* BEGIN Data shown *
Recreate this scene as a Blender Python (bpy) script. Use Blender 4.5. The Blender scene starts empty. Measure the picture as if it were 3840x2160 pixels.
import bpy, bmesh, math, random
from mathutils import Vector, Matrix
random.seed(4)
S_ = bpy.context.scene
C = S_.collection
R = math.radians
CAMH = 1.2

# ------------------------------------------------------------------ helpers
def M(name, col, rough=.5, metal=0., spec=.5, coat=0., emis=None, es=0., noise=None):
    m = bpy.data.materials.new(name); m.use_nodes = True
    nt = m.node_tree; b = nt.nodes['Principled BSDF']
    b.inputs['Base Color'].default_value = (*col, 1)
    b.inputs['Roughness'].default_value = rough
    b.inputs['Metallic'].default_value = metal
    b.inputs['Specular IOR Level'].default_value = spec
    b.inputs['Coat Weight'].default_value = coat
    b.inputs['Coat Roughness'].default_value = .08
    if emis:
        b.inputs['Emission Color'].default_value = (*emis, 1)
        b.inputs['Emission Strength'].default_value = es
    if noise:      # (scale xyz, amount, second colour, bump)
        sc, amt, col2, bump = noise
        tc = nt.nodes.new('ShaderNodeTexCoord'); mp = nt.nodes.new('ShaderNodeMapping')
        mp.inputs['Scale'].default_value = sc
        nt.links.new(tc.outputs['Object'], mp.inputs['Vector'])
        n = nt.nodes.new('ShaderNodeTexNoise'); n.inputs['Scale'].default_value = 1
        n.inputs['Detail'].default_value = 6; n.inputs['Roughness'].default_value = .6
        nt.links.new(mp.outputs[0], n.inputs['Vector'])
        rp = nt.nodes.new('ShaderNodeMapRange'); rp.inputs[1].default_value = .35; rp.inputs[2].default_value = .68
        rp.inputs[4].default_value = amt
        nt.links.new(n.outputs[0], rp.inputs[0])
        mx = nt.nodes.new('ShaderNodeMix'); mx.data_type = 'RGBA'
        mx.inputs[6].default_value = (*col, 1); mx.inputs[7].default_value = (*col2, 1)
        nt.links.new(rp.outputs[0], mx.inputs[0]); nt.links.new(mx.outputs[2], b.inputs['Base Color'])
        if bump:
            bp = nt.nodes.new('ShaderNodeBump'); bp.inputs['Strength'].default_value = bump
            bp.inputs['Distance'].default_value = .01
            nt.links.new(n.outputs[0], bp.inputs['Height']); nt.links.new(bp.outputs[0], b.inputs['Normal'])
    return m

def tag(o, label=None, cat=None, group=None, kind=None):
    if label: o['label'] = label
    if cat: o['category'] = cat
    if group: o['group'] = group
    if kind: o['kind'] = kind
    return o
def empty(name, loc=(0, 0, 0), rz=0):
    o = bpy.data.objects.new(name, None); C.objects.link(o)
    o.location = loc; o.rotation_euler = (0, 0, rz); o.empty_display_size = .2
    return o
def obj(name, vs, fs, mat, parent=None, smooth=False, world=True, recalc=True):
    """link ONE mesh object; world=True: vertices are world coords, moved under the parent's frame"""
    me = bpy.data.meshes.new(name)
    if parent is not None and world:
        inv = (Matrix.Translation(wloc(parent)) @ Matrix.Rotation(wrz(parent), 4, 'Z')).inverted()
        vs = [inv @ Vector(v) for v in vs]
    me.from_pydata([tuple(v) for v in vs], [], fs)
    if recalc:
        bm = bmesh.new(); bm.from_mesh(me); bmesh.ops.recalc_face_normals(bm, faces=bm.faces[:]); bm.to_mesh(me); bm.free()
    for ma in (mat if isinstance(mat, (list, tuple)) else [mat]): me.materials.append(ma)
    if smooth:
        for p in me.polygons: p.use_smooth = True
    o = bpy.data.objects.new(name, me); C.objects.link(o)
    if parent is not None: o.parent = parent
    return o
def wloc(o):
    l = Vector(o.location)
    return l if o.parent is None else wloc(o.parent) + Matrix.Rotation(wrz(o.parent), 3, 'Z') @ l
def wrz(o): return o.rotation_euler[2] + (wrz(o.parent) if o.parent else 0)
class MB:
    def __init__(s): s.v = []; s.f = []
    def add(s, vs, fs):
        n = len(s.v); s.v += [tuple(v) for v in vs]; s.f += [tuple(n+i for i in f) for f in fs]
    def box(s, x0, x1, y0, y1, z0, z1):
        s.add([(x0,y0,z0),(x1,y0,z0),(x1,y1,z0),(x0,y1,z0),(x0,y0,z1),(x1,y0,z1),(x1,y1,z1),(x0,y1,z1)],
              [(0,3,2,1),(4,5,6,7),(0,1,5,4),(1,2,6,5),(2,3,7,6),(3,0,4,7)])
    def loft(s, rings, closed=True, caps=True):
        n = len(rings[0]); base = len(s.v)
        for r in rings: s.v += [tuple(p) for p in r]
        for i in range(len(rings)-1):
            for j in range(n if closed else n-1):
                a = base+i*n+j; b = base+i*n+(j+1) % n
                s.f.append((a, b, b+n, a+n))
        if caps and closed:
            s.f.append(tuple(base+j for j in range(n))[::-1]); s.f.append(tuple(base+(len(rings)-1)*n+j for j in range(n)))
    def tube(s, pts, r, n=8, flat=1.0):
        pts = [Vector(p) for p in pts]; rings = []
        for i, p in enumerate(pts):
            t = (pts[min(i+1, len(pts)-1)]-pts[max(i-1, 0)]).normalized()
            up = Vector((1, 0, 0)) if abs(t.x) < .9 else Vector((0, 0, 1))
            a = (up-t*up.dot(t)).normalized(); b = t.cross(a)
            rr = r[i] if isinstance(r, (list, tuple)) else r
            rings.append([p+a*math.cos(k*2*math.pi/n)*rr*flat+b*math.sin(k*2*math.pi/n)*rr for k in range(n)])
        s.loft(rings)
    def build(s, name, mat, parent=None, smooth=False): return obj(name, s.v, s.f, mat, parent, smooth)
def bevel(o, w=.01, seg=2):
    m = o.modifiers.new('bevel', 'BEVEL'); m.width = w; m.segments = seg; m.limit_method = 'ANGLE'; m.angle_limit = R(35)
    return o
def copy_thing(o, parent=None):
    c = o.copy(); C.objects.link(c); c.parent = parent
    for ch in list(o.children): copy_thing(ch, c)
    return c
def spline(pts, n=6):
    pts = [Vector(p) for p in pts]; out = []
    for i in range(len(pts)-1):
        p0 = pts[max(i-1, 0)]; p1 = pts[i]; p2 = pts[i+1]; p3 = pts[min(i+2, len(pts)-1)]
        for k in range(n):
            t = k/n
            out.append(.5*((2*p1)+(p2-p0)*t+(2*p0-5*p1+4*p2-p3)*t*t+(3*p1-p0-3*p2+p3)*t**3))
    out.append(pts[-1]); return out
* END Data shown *
Exercise objective:
Copy out the whole listing exactly; please set it all down.

Problem solution:
Recreate this scene as a Blender Python (bpy) script. Use Blender 4.5. The Blender scene starts empty. Measure the picture as if it were 3840x2160 pixels.
import bpy, bmesh, math, random
from mathutils import Vector, Matrix
random.seed(4)
S_ = bpy.context.scene
C = S_.collection
R = math.radians
CAMH = 1.2

# ------------------------------------------------------------------ helpers
def M(name, col, rough=.5, metal=0., spec=.5, coat=0., emis=None, es=0., noise=None):
    m = bpy.data.materials.new(name); m.use_nodes = True
    nt = m.node_tree; b = nt.nodes['Principled BSDF']
    b.inputs['Base Color'].default_value = (*col, 1)
    b.inputs['Roughness'].default_value = rough
    b.inputs['Metallic'].default_value = metal
    b.inputs['Specular IOR Level'].default_value = spec
    b.inputs['Coat Weight'].default_value = coat
    b.inputs['Coat Roughness'].default_value = .08
    if emis:
        b.inputs['Emission Color'].default_value = (*emis, 1)
        b.inputs['Emission Strength'].default_value = es
    if noise:      # (scale xyz, amount, second colour, bump)
        sc, amt, col2, bump = noise
        tc = nt.nodes.new('ShaderNodeTexCoord'); mp = nt.nodes.new('ShaderNodeMapping')
        mp.inputs['Scale'].default_value = sc
        nt.links.new(tc.outputs['Object'], mp.inputs['Vector'])
        n = nt.nodes.new('ShaderNodeTexNoise'); n.inputs['Scale'].default_value = 1
        n.inputs['Detail'].default_value = 6; n.inputs['Roughness'].default_value = .6
        nt.links.new(mp.outputs[0], n.inputs['Vector'])
        rp = nt.nodes.new('ShaderNodeMapRange'); rp.inputs[1].default_value = .35; rp.inputs[2].default_value = .68
        rp.inputs[4].default_value = amt
        nt.links.new(n.outputs[0], rp.inputs[0])
        mx = nt.nodes.new('ShaderNodeMix'); mx.data_type = 'RGBA'
        mx.inputs[6].default_value = (*col, 1); mx.inputs[7].default_value = (*col2, 1)
        nt.links.new(rp.outputs[0], mx.inputs[0]); nt.links.new(mx.outputs[2], b.inputs['Base Color'])
        if bump:
            bp = nt.nodes.new('ShaderNodeBump'); bp.inputs['Strength'].default_value = bump
            bp.inputs['Distance'].default_value = .01
            nt.links.new(n.outputs[0], bp.inputs['Height']); nt.links.new(bp.outputs[0], b.inputs['Normal'])
    return m

def tag(o, label=None, cat=None, group=None, kind=None):
    if label: o['label'] = label
    if cat: o['category'] = cat
    if group: o['group'] = group
    if kind: o['kind'] = kind
    return o
def empty(name, loc=(0, 0, 0), rz=0):
    o = bpy.data.objects.new(name, None); C.objects.link(o)
    o.location = loc; o.rotation_euler = (0, 0, rz); o.empty_display_size = .2
    return o
def obj(name, vs, fs, mat, parent=None, smooth=False, world=True, recalc=True):
    """link ONE mesh object; world=True: vertices are world coords, moved under the parent's frame"""
    me = bpy.data.meshes.new(name)
    if parent is not None and world:
        inv = (Matrix.Translation(wloc(parent)) @ Matrix.Rotation(wrz(parent), 4, 'Z')).inverted()
        vs = [inv @ Vector(v) for v in vs]
    me.from_pydata([tuple(v) for v in vs], [], fs)
    if recalc:
        bm = bmesh.new(); bm.from_mesh(me); bmesh.ops.recalc_face_normals(bm, faces=bm.faces[:]); bm.to_mesh(me); bm.free()
    for ma in (mat if isinstance(mat, (list, tuple)) else [mat]): me.materials.append(ma)
    if smooth:
        for p in me.polygons: p.use_smooth = True
    o = bpy.data.objects.new(name, me); C.objects.link(o)
    if parent is not None: o.parent = parent
    return o
def wloc(o):
    l = Vector(o.location)
    return l if o.parent is None else wloc(o.parent) + Matrix.Rotation(wrz(o.parent), 3, 'Z') @ l
def wrz(o): return o.rotation_euler[2] + (wrz(o.parent) if o.parent else 0)
class MB:
    def __init__(s): s.v = []; s.f = []
    def add(s, vs, fs):
        n = len(s.v); s.v += [tuple(v) for v in vs]; s.f += [tuple(n+i for i in f) for f in fs]
    def box(s, x0, x1, y0, y1, z0, z1):
        s.add([(x0,y0,z0),(x1,y0,z0),(x1,y1,z0),(x0,y1,z0),(x0,y0,z1),(x1,y0,z1),(x1,y1,z1),(x0,y1,z1)],
              [(0,3,2,1),(4,5,6,7),(0,1,5,4),(1,2,6,5),(2,3,7,6),(3,0,4,7)])
    def loft(s, rings, closed=True, caps=True):
        n = len(rings[0]); base = len(s.v)
        for r in rings: s.v += [tuple(p) for p in r]
        for i in range(len(rings)-1):
            for j in range(n if closed else n-1):
                a = base+i*n+j; b = base+i*n+(j+1) % n
                s.f.append((a, b, b+n, a+n))
        if caps and closed:
            s.f.append(tuple(base+j for j in range(n))[::-1]); s.f.append(tuple(base+(len(rings)-1)*n+j for j in range(n)))
    def tube(s, pts, r, n=8, flat=1.0):
        pts = [Vector(p) for p in pts]; rings = []
        for i, p in enumerate(pts):
            t = (pts[min(i+1, len(pts)-1)]-pts[max(i-1, 0)]).normalized()
            up = Vector((1, 0, 0)) if abs(t.x) < .9 else Vector((0, 0, 1))
            a = (up-t*up.dot(t)).normalized(); b = t.cross(a)
            rr = r[i] if isinstance(r, (list, tuple)) else r
            rings.append([p+a*math.cos(k*2*math.pi/n)*rr*flat+b*math.sin(k*2*math.pi/n)*rr for k in range(n)])
        s.loft(rings)
    def build(s, name, mat, parent=None, smooth=False): return obj(name, s.v, s.f, mat, parent, smooth)
def bevel(o, w=.01, seg=2):
    m = o.modifiers.new('bevel', 'BEVEL'); m.width = w; m.segments = seg; m.limit_method = 'ANGLE'; m.angle_limit = R(35)
    return o
def copy_thing(o, parent=None):
    c = o.copy(); C.objects.link(c); c.parent = parent
    for ch in list(o.children): copy_thing(ch, c)
    return c
def spline(pts, n=6):
    pts = [Vector(p) for p in pts]; out = []
    for i in range(len(pts)-1):
        p0 = pts[max(i-1, 0)]; p1 = pts[i]; p2 = pts[i+1]; p3 = pts[min(i+2, len(pts)-1)]
        for k in range(n):
            t = k/n
            out.append(.5*((2*p1)+(p2-p0)*t+(2*p0-5*p1+4*p2-p3)*t*t+(3*p1-p0-3*p2+p3)*t**3))
    out.append(pts[-1]); return out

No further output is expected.